Dunstaffnage - Sarah Woodbury

Dunstaffnage

Dunstaffnage is a medieval castle located in Western Scotland near Oban above the Firth of Loin. It was built some time before 1240 by the MacDougall clan.

The height upon which Dunstaffnage is located has been occupied since as early as the 7th century, but only became the seat of the MacDougalls in the 13th. The current stone castle was begun by Duncan MacDougall and then enlarged by his son, Ewen, who styled himself “King of the Isles”. He built the three round towers and enlarged the hall that are among the features of the castle still visible today. Also still standing are the walls, including some restored parapet walks, the round towers, the gatehouse, the internal range, and a free-standing chapel that also dates to the 13th century.

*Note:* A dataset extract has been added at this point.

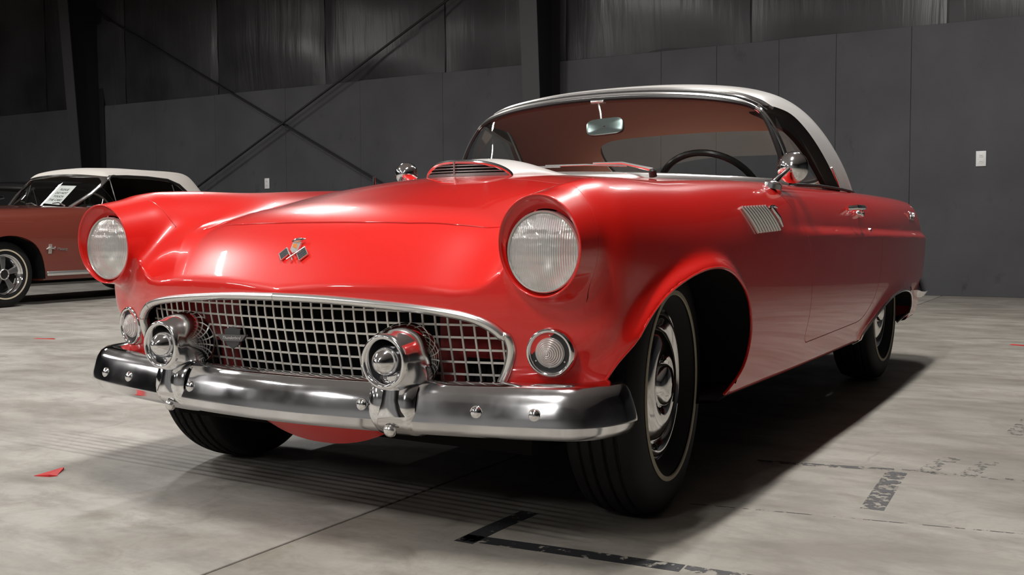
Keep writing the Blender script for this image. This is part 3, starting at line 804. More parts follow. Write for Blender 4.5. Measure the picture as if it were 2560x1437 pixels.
for z in gzs:
    xs_ = [x for x in np.arange(-.62, .62, .005) if inside_g(x, z, .004)]
    if not xs_: continue
    P = [(x, gy_(x, z)+REC+.0008, z) for x in np.linspace(xs_[0], xs_[-1], 50)]
    ribbon(P, (0, 0, 1), .0050, .0030, MB()).build('grille_bar', M_GRILLE, GRL, smooth=False)
# bright surround: top bar in two halves, rounded ends, lower bar
def gcurve(k0, k1, off=0):
    P = curve(GR, 6)[:, :]; sel = [p for p in P]; return sel
gp = curve(GR, 8)
def surround(i0, i1, s, rr, name):
    P = []
    for x, z in gp[i0:i1+1]:
        P.append((s*x, gy_(x, z)-.001, z-.009 if z > .5 else z+.004))
    mb = MB(); mb.tube(P, rr, 10); return mb.build(name, M_STEEL, GRL, sharp=60)
for s in (-1, 1):
    surround(0, 36, s, .0105, 'surround_bar'); surround(36, 72, s, .0115, 'surround_end'); surround(76, 104, s, .009, 'surround_lower_bar')
# winged badge on the grille
bg = empty('badge', parent=CAR)
by = gy_(.192, .46)
Mb = frame((-.192, by+.012, .462), (1, .18, 0), (0, 0, 1))
mb = MB(); mb.prism([(-.024, .022), (0, .029), (.024, .022), (.024, -.004), (.018, -.018), (0, -.028), (-.018, -.018), (-.024, -.004)], .006, Mb); mb.build('shield', pbr('badge_metal', (.10, .10, .105), .35, .8), bg, smooth=False)
mb = MB(); mb.prism([(-.045, .009), (.045, .009), (.030, -.008), (-.030, -.008)], .010, Mb); mb.build('wing', pbr('badge_wing', (.18, .18, .185), .3, .8), bg, smooth=False)

def text_mesh(name, body, size, M, mat, parent, depth=.002, shear=0., extra_x=1.0):
    cu = bpy.data.curves.new(name, 'FONT'); cu.body = body; cu.size = size; cu.extrude = depth; cu.shear = shear
    cu.align_x = 'CENTER'; cu.align_y = 'CENTER'; cu.resolution_u = 3
    ob = bpy.data.objects.new(name, cu); COL.objects.link(ob)
    dg = bpy.context.evaluated_depsgraph_get(); me = bpy.data.meshes.new_from_object(ob.evaluated_get(dg))
    bpy.data.objects.remove(ob); bpy.data.curves.remove(cu)
    me.transform(Matrix.Diagonal((extra_x, 1, 1, 1))); me.transform(M)
    me.materials.clear(); me.materials.append(mat); me.name = name
    o = bpy.data.objects.new(name, me); COL.objects.link(o)
    if parent: o.parent = parent
    return o
text_mesh('badge_lettering', 'Thunderbird', .011, Mb @ Matrix.Translation((0, .0005, .0105)), M_CHROME, bg, .0008, .3)

# --- front bumper: profile swept along the plan curve
BP = np.array([(-.864, -.350), (-.865, -.385), (-.857, -.435), (-.832, -.490), (-.783, -.530), (-.70, -.555), (-.57, -.582), (-.43, -.605), (-.28, -.624), (-.14, -.636), (0, -.641)])
BPATH = curve(np.concatenate([BP, (BP*[-1, 1])[:-1][::-1]]), 6)
BPROF = [(-.095, .370), (-.078, .386), (-.056, .3935), (-.038, .391), (-.024, .382), (-.014, .366), (-.007, .345), (-.001, .325), (.003, .310), (.0035, .304), (.0005, .3000), (-.007, .288), (-.014, .278), (-.022, .2725), (-.036, .271), (-.08, .273)]
def sweep_bumper(path, prof, zfun, endtaper=True):
    rows = []; n = len(path)
    for i in range(n):
        a = path[max(i-1, 0)]; c = path[min(i+1, n-1)]; t = (c-a)/np.linalg.norm(c-a); nrm = np.array([t[1], -t[0]])
        e = min(i, n-1-i); k = 1.0
        if endtaper and e < 6: k = math.sqrt(max(1-((6-e)/6.15)**2, .0))
        row = []
        for o, z in prof:
            zz = .334+(z-.334)*(.50+.50*k)+zfun(path[i]); oo = -.05+(o+.05)*(.25+.75*k)
            row.append((path[i][0]+nrm[0]*oo, path[i][1]+nrm[1]*oo, zz))
        rows.append(row)
    return rows
nrm_flip = 1
rows = sweep_bumper(BPATH, BPROF, lambda p: .008*(p[0]/.8)**2)
BUMP = MB().grid(rows)
n = len(BPROF)
BUMP.F += [tuple(range(n)), tuple(range(len(BUMP.V)-n, len(BUMP.V)))[::-1]]
BUMPER = BUMP.build('bumper', M_CHROME2, CAR, sharp=28)
def bump_front(x):
    i = int(np.argmin(np.abs(BPATH[:, 0]-x)+(BPATH[:, 1] > -.35)*5)); a = BPATH[max(i-1, 0)]; c = BPATH[min(i+1, len(BPATH)-1)]; t = (c-a)/np.linalg.norm(c-a)
    y = np.interp(x, [a[0], c[0]], [a[1], c[1]]) if abs(c[0]-a[0]) > 1e-6 else BPATH[i][1]
    return Vector((x, y, 0)), Vector((t[1], -t[0], 0))
dome = [(.0135*math.cos(a), .0085*math.sin(a)) for a in np.linspace(0, PI/2, 6)]
for s in (-1, 1):
    for bx_ in (.284, .572, .704):
        p, nr = bump_front(s*bx_); p.z = .336
        MB().lathe([(.0155, 0), (.0150, .002)]+[(r, h+.002) for r, h in dome], 20, axisM(p-nr*.0055, nr)).build('bumper_bolt', M_CHROME, CAR)
# --- bumper guards with bullet lamps
def guard(s):
    g = empty('bumper_guard', parent=CAR)
    cxg, cyg, czg = s*.365, -.640, .443
    M = axisM((cxg, cyg, czg), (0, -1, 0))
    # barrel: rolled ring at the front, swelling body, rounded tail
    prof = [(.034, -.045), (.044, -.030), (.0480, -.012), (.0490, -.004), (.0515, .003), (.0560, .006), (.0605, .005), (.0635, 0), (.0645, -.008), (.0695, -.022), (.0758, -.045), (.0806, -.068), (.0822, -.086), (.0806, -.101), (.0745, -.115), (.0610, -.125), (.035, -.131), (.0, -.133)]
    MB().lathe(prof, 56, M).build('barrel', M_CHROME, g, sharp=70)
    MB().lathe([(.037, -.045), (.0375, -.03), (.0358, -.012), (.0315, .002), (.0235, .014), (.0135, .0235), (.005, .0285), (.0, .0295)], 40, M).build('bullet', M_CHROME, g, sharp=80)
    MB().lathe([(.036, -.044), (.050, -.046)], 40, M).build('barrel_floor', M_CHROME2, g)
    # stem flaring from barrel into the saddle
    rows = []
    for z, hw, y0, y1 in ((.415, .034, -.622, -.53), (.395, .030, -.622, -.53), (.375, .028, -.625, -.54), (.355, .030, -.629, -.55), (.335, .037, -.632, -.56), (.318, .048, -.632, -.56)):
        row = []
        for k in range(20):
            a = 2*PI*k/20; ca, sa = math.cos(a), math.sin(a)
            row.append((cxg+hw*math.copysign(abs(ca)**.6, ca), (y0+y1)/2+(y1-y0)/2*math.copysign(abs(sa)**.7, sa), z))
        rows.append(row)
    MB().grid(rows, closev=True).build('stem', M_CHROME, g)
    # saddle wrapped around the bumper
    rows = []
    for j in range(9):
        u = -1+2*j/8; x = s*.365+u*.060; p, nr = bump_front(x); edge = 1 if abs(u) < .99 else 0
        row = []
        for o, z in [(-.085, .386), (-.06, .400), (-.035, .4035), (-.012, .395), (.004, .374), (.011, .350), (.013, .330), (.011, .310), (.006, .298), (-.010, .282), (-.030, .268), (-.055, .262)]:
            k = .0085 if edge else -.004
            row.append((p.x+nr.x*(o-.0085+k), p.y+nr.y*(o-.0085+k), z-(0 if edge else .004)*(1 if z > .33 else -1)))
        rows.append(row)
    MB().grid(rows if s > 0 else rows).build('saddle', M_CHROME, g, sharp=50)
    p, nr = bump_front(s*.362); MB().lathe([(.016, 0), (.0155, .004)]+[(r*1.1, h*1.2+.004) for r, h in dome], 20, axisM(Vector((p.x, p.y, .283))+nr*.001, (nr.x, nr.y, -.45))).build('guard_bolt', M_STEEL, g)
for s in (-1, 1): guard(s)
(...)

In the 14th century, the MacDougall’s made the mistake of backing John Balliol for the throne of Scotland over Robert the Bruce. Around 1308, Robert the Bruce defeated the clan in battle and, after a brief siege, took the castle. It remained in royal hands throughout the subsequent centuries. Clan Campbell were made the castle’s stewards, or ‘captains’ in the 15th and 16th centuries, and controlled the castle through the Civil War and later Jacobite uprising. Restorations were attempted in the 19th and 20th centuries, after which the castle was eventually handed over to the care of the state.